The ironic strategies of Kiefer’s Occupations performance find a surprising corollary in the work of the Scottish artist and poet Ian Hamilton Finlay, particularly with Finlay’s 1977 book project of his graphic work titled Heroic Emblems. This could be another way of translating Kiefer’s German title Heroische Sinnbilder, as Sinnbild can mean ‘emblem’ or ‘allegory’ as well as ‘symbol’. Literary theorist and historian Tyrus Miller has identified the connection between Kiefer and Finlay and argues that ‘it would not be beyond Finlay’s historical knowledge and interests to have unearthed the very article on Nazi-Kunst that Kiefer references in his title’.15 Finlay could well have seen Kiefer’s 1975 photo-essay ‘Occupations’ (‘Besetzungen’) in the German conceptual art magazine Interfunktionen, in which eighteen of the Heroic Symbols photographs were published. However, it is not known where he might have seen Kiefer’s Heroic Symbols books because according to the gallerist Heiner Bastian they were not shown in public until the exhibition Anselm Kiefer: Bilder und Bucher at the Kunsthalle Bern in 1978, the year after Finlay’s Heroic Emblems was published.16

Ian Hamilton Finlay Propaganda for the Wood Elves [collaboration with Harvey Dwight] 1981

Fig.14
Ian Hamilton Finlay
Propaganda for the Wood Elves [collaboration with Harvey Dwight] 1981 Tate

Miller suggests that in Finlay’s graphic work and in his inscribed plaques and sculptures in his garden Little Sparta, the artist is more overt than Kiefer in his treatment of National Socialism, and Miller illustrates this point with a graphic work from Heroic Emblems that shows a Nazi Panzer tank ‘poking its turret through the underbrush and bearing Poussin’s famous Arcadian inscription, Et In Arcadia Ego’.17 However, it remains moot whether Finlay addresses the subject more overtly than Kiefer and it is worth noting that in 1977 Kiefer created a work entitled Baum mit Panzer (Tree with Panzer Tank; private collection) in which the tanks in the composition create a major disturbance in one of the key symbols of German identity, the forest. On the theme of the arboreal, Tate owns a photograph by Finlay titled Propaganda for the Wood Elves [collaboration with Harvey Dwight] of 1981 (Tate P07926), which shows a tree in Little Sparta with an axe resting against it and a swastika wrapped around the upper part of its trunk (fig.14). According to Tate’s catalogue entry for the work, ‘the artist described the images as “an enigmatic emblem. Visual paradox is one mode of an emblem”, adding that it referred to German tree-worship and the violence of nature’.18 This is not at all dissimilar to Kiefer’s 1970s exploration of the associations between Romanticism, arborealism and National Socialism,19 and like Kiefer, Finlay was also accused by some critics of having an unhealthy fascination with Nazi iconography.
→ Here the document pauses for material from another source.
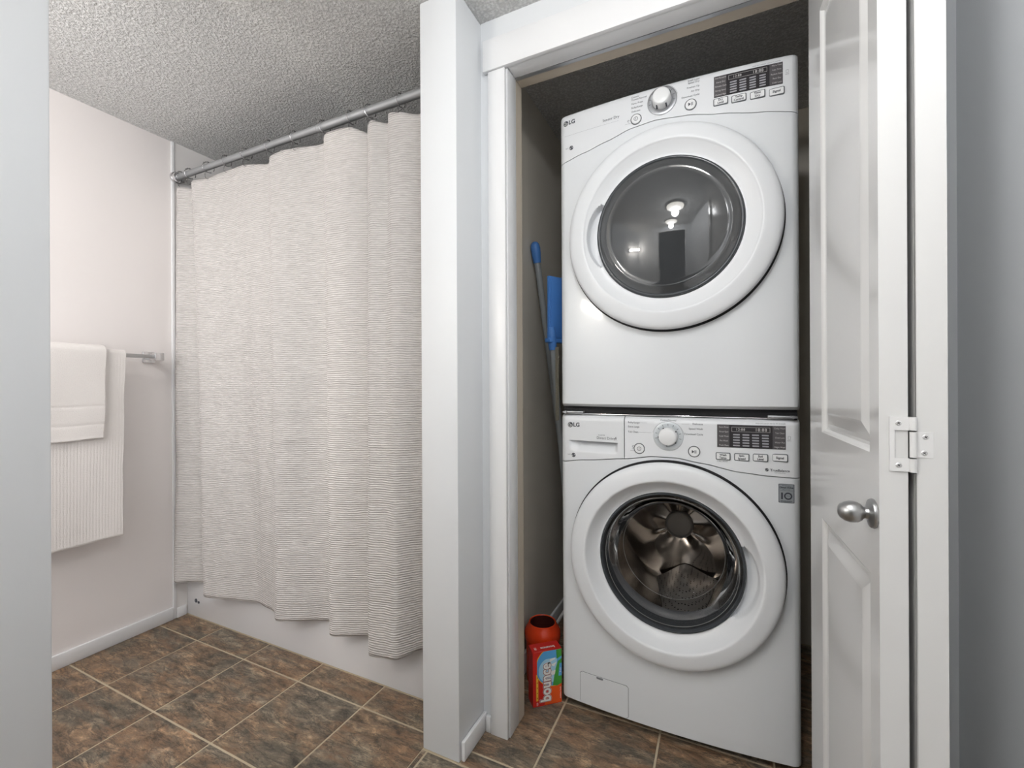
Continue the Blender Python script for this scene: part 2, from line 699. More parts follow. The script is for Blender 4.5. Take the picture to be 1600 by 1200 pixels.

Finlay also shared Kiefer’s proclivity for imaginatively blurring invented and actual history and topographies. That Finlay was very aware of Kiefer’s work from the 1970s onwards is also borne out by other examples. Finlay’s exhibition The Third Reich Revisited, which was shown at the Tartar Gallery during the 1982 Edinburgh Festival, juxtaposed with satirical intent Edinburgh neoclassicism and Speer-style architecture, especially in showing a drawing of a ‘massive neoclassical rectangular façade crowned with a huge Nazi-style eagle … identified as “St Andrew’s House, Edinburgh”’.20 This work may have owed something to Kiefer’s various visual investigations of the architecture of Speer, especially those focusing on the New Reich Chancellery in Berlin that Kiefer created between 1980 and 1981. The connection between Kiefer and Finlay was finally made explicit a decade later when Finlay created a card titled Women of the Revolution after Anselm Kiefer 1992 (Museum of Modern Art, New York), which he made around the time of the installation of Kiefer’s Women of the Revolution 1992 (San Francisco Museum of Modern Art, San Francisco) at the Anthony d’Offay gallery in London. In this card, Finlay assigned to different plants the names of famous French women involved in the French Revolution, whereas in Kiefer’s installation their names were allocated to beds made of lead. While there are points of contact between Kiefer and Finlay, however, it is arguable that the German artist’s work is much more complex in deconstructing cultural history: while they both investigate Nazi iconography, Kiefer often simultaneously memorialises the Holocaust and shows how the ideological spectrum of Romantic nationalism can have devastating consequences.